Quote, with no changes, the lines that run from the top of the material to the line with "R_ = math.radians", both included.

==========

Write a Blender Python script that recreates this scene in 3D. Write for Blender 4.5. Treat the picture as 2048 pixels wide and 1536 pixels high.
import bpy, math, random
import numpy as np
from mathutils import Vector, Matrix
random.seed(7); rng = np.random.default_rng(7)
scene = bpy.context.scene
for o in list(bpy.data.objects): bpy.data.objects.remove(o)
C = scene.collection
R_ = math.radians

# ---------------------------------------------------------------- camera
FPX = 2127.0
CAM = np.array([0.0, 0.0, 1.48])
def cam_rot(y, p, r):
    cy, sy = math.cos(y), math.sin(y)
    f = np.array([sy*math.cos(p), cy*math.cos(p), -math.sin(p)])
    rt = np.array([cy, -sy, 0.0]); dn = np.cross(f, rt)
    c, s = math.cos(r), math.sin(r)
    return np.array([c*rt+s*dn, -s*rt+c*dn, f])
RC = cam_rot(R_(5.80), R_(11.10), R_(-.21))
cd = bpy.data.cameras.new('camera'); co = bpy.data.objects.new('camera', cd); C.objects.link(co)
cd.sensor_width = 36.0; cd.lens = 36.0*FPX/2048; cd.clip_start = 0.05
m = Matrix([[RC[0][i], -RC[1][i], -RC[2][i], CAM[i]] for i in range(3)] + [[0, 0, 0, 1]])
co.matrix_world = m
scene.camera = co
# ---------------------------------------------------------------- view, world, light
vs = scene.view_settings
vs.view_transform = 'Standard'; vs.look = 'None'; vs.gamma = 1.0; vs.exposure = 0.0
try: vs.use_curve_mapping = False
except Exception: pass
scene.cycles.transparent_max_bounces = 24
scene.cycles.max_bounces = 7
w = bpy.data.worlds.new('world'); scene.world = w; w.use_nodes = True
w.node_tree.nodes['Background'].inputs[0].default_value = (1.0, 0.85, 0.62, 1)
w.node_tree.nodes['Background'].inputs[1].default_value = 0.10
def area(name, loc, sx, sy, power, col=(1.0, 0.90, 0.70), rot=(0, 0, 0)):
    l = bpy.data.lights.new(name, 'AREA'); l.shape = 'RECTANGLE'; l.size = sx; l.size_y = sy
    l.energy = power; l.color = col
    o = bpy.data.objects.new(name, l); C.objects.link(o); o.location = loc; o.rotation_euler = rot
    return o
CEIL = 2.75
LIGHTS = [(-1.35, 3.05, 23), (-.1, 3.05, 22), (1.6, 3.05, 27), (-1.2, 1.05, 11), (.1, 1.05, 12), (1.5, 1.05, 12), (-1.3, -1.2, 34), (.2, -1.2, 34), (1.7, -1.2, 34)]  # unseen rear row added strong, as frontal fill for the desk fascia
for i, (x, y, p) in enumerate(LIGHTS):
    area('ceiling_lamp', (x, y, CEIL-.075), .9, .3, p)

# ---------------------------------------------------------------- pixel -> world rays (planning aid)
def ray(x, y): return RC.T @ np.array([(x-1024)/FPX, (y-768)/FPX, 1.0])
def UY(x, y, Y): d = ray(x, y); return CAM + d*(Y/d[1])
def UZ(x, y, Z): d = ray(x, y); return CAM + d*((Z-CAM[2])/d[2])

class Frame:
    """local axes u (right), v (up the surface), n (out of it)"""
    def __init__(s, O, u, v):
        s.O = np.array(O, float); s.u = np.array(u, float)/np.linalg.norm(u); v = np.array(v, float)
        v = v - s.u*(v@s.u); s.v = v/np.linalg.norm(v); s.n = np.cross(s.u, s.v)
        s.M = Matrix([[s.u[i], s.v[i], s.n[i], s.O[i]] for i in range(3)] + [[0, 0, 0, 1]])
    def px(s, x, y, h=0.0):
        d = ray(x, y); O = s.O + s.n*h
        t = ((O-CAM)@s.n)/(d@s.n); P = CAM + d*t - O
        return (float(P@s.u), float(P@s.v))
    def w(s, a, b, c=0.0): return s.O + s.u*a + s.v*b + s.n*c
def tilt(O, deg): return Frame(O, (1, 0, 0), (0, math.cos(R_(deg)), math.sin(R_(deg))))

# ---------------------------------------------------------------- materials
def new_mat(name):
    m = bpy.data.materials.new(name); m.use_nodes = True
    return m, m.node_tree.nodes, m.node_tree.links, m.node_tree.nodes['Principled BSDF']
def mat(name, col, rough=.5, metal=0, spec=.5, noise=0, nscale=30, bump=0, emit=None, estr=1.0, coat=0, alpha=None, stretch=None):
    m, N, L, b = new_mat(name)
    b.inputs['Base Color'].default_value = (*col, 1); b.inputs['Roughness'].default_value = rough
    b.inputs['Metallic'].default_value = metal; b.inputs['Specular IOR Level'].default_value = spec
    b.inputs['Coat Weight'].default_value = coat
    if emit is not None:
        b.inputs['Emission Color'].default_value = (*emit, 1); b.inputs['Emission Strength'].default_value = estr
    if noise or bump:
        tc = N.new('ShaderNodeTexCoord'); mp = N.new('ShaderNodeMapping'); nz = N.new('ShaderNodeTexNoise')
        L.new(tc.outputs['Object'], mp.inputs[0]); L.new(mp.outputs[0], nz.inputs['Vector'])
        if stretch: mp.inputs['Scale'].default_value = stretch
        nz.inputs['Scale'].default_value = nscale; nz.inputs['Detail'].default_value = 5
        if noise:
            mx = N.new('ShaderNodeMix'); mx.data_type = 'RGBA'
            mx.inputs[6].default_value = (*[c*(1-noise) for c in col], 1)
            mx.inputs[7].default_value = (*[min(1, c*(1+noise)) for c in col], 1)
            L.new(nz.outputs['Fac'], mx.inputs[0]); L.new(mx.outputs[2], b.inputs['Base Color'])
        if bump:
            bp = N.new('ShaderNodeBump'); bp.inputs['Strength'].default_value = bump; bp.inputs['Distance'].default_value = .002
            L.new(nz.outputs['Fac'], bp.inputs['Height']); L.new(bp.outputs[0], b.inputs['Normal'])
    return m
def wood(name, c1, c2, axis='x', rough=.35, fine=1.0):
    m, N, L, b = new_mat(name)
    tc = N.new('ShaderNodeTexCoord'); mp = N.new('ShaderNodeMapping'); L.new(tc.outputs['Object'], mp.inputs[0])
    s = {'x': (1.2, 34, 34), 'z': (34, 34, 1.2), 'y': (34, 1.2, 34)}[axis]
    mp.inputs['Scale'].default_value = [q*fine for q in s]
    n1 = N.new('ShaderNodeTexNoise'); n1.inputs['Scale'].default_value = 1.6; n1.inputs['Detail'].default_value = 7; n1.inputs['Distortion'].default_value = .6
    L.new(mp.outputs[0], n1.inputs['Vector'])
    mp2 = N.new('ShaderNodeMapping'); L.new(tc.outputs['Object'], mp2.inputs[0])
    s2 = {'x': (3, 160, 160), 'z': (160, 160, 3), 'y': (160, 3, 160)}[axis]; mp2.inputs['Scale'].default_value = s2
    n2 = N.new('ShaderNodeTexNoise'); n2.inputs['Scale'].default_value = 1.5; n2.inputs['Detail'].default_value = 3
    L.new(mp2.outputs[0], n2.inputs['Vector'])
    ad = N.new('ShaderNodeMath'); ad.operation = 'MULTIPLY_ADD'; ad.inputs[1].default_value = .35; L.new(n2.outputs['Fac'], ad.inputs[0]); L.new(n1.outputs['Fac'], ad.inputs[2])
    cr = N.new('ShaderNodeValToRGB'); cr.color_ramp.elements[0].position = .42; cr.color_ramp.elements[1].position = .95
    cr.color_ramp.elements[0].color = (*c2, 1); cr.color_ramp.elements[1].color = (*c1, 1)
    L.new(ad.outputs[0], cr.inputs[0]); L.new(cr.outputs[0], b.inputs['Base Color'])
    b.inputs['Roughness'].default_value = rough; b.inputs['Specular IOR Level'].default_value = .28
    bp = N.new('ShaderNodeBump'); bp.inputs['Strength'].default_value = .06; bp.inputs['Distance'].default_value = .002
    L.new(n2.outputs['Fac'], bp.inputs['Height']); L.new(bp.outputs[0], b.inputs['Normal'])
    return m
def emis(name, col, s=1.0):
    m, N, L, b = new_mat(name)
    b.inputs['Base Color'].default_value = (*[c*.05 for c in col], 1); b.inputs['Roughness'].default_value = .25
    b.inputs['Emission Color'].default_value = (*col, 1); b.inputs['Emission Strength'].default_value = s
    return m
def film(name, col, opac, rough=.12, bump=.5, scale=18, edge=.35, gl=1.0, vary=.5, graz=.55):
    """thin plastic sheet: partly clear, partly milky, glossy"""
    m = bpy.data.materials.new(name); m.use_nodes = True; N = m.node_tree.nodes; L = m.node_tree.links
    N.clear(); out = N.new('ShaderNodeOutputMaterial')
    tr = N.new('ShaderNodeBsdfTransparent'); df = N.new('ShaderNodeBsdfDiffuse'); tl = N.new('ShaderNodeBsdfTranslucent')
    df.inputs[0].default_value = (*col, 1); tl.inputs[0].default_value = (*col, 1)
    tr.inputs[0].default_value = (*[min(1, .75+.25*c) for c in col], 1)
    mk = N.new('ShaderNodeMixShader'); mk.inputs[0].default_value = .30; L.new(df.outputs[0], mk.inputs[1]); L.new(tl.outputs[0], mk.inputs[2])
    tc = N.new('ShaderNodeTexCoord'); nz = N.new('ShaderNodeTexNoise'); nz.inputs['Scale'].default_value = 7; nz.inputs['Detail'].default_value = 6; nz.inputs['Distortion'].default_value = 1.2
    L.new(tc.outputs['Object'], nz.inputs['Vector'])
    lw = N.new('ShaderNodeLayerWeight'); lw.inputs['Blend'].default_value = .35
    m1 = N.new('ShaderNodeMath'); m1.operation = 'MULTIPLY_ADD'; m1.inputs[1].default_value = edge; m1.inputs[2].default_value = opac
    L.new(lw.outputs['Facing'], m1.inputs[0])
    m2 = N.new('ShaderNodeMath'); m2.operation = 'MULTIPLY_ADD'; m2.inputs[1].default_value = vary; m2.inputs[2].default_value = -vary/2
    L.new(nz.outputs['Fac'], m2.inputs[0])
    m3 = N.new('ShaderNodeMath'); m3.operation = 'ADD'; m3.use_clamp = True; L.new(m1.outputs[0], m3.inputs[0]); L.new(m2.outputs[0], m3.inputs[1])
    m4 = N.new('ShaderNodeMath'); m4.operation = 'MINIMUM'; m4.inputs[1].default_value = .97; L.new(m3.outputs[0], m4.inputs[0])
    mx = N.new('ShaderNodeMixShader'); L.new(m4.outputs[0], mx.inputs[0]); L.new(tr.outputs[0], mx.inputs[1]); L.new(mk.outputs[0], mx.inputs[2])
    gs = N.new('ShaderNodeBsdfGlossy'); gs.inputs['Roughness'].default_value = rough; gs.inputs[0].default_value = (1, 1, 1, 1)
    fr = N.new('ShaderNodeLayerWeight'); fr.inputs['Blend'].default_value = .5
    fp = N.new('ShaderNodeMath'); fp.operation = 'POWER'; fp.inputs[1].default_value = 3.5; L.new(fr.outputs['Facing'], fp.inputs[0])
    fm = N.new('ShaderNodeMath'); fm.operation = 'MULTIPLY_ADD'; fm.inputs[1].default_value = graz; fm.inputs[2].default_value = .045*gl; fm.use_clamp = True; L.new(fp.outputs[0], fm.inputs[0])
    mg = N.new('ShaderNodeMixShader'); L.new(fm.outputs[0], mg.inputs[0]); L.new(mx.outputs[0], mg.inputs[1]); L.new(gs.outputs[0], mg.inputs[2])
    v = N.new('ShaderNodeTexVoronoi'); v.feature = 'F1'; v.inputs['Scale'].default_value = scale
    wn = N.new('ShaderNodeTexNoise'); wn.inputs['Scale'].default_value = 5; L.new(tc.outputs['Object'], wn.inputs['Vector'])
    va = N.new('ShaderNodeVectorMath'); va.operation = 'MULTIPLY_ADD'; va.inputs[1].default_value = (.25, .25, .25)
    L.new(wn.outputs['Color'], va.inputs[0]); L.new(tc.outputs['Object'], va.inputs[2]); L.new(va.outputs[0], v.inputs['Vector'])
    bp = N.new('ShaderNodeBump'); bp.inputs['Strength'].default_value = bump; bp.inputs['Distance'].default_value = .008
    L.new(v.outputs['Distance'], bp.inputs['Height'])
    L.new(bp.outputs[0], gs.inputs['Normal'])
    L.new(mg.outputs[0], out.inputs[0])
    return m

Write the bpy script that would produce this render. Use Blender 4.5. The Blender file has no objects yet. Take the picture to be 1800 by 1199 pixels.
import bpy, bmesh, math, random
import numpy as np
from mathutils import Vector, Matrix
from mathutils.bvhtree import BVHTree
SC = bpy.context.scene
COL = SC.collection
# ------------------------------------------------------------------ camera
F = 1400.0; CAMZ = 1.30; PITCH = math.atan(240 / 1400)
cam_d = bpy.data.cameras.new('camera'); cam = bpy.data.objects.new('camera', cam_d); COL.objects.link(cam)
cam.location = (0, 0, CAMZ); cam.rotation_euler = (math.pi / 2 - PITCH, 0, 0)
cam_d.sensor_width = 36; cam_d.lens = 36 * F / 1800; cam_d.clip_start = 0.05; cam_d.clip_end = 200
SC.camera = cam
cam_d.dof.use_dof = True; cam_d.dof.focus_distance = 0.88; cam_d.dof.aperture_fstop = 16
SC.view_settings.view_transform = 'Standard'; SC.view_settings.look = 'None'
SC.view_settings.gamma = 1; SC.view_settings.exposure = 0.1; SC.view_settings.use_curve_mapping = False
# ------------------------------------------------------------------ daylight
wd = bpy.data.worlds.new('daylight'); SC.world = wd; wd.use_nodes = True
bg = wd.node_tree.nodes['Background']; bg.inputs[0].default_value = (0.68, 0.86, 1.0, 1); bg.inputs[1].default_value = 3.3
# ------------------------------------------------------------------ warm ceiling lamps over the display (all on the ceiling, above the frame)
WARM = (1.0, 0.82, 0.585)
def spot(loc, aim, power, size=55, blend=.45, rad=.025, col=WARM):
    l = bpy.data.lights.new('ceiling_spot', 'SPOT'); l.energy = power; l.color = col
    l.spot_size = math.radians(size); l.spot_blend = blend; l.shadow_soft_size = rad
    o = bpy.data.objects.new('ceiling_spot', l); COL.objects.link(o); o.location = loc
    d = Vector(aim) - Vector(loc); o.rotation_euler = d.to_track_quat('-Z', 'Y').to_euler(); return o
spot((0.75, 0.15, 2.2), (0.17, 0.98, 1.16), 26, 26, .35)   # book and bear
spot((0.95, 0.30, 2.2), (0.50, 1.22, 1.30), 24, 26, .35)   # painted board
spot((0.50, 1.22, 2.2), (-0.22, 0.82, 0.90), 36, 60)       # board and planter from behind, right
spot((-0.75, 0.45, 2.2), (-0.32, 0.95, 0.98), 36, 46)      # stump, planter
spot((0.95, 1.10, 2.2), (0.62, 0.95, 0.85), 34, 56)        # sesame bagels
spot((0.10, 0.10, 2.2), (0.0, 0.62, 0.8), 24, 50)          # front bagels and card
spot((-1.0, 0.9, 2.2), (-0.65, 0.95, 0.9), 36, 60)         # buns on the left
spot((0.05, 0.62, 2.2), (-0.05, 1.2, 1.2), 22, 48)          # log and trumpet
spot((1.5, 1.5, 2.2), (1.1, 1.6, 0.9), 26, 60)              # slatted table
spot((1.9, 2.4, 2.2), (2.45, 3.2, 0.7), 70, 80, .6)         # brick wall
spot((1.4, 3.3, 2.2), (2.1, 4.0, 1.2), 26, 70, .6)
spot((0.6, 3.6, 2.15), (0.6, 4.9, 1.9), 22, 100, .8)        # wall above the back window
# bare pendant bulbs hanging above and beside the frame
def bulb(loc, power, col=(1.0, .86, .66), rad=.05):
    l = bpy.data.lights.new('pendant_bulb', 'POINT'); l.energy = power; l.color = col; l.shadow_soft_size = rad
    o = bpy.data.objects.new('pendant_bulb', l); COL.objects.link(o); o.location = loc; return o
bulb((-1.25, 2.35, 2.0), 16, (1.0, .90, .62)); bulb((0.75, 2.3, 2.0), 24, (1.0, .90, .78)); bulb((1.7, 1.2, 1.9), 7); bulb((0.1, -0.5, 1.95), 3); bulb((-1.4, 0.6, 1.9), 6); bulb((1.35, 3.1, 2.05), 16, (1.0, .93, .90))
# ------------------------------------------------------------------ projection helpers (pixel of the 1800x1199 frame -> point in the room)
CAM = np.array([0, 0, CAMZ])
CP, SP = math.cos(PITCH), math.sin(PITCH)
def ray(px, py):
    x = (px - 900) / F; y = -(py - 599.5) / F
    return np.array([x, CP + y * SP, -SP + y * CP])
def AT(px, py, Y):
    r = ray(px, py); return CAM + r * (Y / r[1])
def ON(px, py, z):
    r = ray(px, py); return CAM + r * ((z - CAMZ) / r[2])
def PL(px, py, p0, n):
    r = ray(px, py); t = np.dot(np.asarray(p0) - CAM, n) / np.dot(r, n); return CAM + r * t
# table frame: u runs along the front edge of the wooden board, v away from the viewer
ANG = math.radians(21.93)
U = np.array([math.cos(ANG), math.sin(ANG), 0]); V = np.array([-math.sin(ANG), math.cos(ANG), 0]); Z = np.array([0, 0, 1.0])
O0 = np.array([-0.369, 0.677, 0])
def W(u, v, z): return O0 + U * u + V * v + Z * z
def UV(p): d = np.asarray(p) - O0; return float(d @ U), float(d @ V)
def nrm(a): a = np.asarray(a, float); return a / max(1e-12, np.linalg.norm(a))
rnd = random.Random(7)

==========

## EXERCISE ANSWER
Write a Blender Python script that recreates this scene in 3D. Write for Blender 4.5. Treat the picture as 2048 pixels wide and 1536 pixels high.
import bpy, math, random
import numpy as np
from mathutils import Vector, Matrix
random.seed(7); rng = np.random.default_rng(7)
scene = bpy.context.scene
for o in list(bpy.data.objects): bpy.data.objects.remove(o)
C = scene.collection
R_ = math.radians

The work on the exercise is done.